» **EXTRACTED DATA**:
____________________

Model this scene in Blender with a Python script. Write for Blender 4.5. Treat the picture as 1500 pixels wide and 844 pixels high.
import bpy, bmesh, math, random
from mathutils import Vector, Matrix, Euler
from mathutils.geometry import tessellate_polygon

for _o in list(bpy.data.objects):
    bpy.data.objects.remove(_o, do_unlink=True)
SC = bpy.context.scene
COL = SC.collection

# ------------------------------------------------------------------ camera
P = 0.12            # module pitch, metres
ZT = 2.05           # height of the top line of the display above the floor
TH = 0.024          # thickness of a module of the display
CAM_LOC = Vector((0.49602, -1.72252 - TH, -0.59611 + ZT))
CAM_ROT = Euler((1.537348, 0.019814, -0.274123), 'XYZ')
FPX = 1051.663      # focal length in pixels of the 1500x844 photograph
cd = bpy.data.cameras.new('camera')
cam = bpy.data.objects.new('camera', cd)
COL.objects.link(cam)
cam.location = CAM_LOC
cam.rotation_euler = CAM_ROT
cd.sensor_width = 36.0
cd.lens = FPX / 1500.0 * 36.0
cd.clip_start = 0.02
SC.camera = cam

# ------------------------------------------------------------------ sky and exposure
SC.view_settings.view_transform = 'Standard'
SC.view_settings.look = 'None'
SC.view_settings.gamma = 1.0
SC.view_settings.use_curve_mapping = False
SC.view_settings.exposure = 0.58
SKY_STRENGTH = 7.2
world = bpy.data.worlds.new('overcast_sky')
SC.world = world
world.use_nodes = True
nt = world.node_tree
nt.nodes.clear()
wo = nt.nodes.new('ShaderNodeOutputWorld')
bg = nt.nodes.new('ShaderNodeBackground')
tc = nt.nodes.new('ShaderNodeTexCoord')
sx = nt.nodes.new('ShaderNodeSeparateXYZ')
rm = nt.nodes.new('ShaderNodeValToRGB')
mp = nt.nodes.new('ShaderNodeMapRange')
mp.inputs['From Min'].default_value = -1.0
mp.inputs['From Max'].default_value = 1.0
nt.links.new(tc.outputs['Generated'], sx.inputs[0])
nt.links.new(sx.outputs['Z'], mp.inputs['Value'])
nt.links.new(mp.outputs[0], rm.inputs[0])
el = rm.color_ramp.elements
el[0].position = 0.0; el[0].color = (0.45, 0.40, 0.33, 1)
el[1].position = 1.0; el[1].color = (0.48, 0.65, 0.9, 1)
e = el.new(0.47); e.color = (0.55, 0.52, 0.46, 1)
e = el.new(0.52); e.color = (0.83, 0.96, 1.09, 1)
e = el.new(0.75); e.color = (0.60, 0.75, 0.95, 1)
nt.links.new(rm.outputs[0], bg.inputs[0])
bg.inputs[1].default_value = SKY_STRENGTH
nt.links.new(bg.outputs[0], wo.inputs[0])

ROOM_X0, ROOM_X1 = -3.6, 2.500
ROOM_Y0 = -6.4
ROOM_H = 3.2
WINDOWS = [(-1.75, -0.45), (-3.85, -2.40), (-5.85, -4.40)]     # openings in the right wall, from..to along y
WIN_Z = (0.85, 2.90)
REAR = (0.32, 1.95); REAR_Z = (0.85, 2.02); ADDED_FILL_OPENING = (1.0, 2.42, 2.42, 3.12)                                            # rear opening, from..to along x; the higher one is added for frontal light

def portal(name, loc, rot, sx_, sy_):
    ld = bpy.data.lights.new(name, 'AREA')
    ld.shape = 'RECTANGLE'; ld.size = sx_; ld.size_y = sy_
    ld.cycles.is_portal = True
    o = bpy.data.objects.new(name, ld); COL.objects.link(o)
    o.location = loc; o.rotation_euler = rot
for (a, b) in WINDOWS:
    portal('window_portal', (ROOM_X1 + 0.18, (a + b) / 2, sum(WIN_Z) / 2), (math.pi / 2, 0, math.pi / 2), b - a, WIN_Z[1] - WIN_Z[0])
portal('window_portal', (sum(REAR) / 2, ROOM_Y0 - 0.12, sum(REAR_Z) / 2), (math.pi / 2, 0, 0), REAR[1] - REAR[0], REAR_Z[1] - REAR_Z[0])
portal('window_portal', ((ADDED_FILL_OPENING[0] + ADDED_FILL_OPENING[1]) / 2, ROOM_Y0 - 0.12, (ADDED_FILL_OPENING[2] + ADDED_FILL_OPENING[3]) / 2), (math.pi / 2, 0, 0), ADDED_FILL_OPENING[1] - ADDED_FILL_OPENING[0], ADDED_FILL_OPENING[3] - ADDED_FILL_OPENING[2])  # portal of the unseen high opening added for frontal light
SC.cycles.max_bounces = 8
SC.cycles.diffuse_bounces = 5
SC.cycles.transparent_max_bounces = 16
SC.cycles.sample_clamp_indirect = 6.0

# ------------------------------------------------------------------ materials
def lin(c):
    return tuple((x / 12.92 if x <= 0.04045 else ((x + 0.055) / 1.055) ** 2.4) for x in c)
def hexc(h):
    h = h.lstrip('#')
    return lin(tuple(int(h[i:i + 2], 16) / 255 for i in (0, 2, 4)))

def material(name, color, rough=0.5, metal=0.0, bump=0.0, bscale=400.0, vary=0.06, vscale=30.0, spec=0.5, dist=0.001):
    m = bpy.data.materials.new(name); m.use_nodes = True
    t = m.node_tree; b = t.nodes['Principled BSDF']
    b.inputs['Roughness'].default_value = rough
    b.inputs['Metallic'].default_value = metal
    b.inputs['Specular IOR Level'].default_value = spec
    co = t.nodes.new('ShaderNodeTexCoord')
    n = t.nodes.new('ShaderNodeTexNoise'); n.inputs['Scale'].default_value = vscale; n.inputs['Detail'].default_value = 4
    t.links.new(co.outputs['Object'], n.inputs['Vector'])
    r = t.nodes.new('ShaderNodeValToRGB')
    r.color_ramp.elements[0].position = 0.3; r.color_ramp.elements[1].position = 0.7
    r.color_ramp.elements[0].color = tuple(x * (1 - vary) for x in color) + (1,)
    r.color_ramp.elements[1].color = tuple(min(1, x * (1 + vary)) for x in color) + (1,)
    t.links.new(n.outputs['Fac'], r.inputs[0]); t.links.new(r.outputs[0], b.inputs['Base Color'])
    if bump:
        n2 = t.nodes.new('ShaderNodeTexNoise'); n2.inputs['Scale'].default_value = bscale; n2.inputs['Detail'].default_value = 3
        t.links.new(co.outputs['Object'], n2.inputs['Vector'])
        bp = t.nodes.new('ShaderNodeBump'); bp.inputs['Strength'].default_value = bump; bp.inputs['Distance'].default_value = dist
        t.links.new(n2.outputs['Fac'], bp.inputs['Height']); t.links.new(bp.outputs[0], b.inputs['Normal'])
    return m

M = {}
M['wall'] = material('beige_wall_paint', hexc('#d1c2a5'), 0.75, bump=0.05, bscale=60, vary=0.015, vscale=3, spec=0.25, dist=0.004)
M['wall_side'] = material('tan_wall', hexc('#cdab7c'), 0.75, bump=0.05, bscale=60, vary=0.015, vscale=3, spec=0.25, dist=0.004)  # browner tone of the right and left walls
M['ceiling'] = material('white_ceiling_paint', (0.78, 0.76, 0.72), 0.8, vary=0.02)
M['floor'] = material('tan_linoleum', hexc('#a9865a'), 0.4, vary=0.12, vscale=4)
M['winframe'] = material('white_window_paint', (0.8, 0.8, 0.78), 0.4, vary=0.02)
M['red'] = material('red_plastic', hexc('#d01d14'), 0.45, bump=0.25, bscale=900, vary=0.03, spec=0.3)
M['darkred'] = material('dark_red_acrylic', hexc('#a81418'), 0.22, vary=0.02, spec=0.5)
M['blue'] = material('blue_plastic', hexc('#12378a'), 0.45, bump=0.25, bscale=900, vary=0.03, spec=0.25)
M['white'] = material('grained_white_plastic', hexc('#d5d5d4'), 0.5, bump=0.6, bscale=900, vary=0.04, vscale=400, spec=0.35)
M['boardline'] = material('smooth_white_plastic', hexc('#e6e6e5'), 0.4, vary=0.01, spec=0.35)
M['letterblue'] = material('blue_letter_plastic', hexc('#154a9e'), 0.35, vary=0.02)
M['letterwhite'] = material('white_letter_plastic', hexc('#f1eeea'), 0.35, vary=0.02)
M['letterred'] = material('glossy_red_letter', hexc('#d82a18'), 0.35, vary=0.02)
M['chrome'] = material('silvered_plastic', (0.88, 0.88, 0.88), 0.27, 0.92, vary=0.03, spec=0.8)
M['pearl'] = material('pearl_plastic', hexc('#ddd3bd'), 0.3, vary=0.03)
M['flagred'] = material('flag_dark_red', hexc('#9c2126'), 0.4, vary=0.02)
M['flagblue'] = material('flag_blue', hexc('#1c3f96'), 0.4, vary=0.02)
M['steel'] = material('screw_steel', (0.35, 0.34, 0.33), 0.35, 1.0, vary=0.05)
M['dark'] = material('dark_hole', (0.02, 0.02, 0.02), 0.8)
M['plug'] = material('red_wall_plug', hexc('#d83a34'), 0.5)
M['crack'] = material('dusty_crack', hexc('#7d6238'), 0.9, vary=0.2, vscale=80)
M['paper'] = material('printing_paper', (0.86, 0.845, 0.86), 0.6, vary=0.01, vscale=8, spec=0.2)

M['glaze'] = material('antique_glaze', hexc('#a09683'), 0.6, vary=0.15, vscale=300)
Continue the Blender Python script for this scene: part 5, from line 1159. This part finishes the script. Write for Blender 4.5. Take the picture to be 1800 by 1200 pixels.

____________________

» **EXERCISE GOAL**: List the lines of the material in which the word "scene" occurs.

» **TASK ANSWER**:
Model this scene in Blender with a Python script. Write for Blender 4.5. Treat the picture as 1500 pixels wide and 844 pixels high.
SC = bpy.context.scene
Continue the Blender Python script for this scene: part 5, from line 1159. This part finishes the script. Write for Blender 4.5. Take the picture to be 1800 by 1200 pixels.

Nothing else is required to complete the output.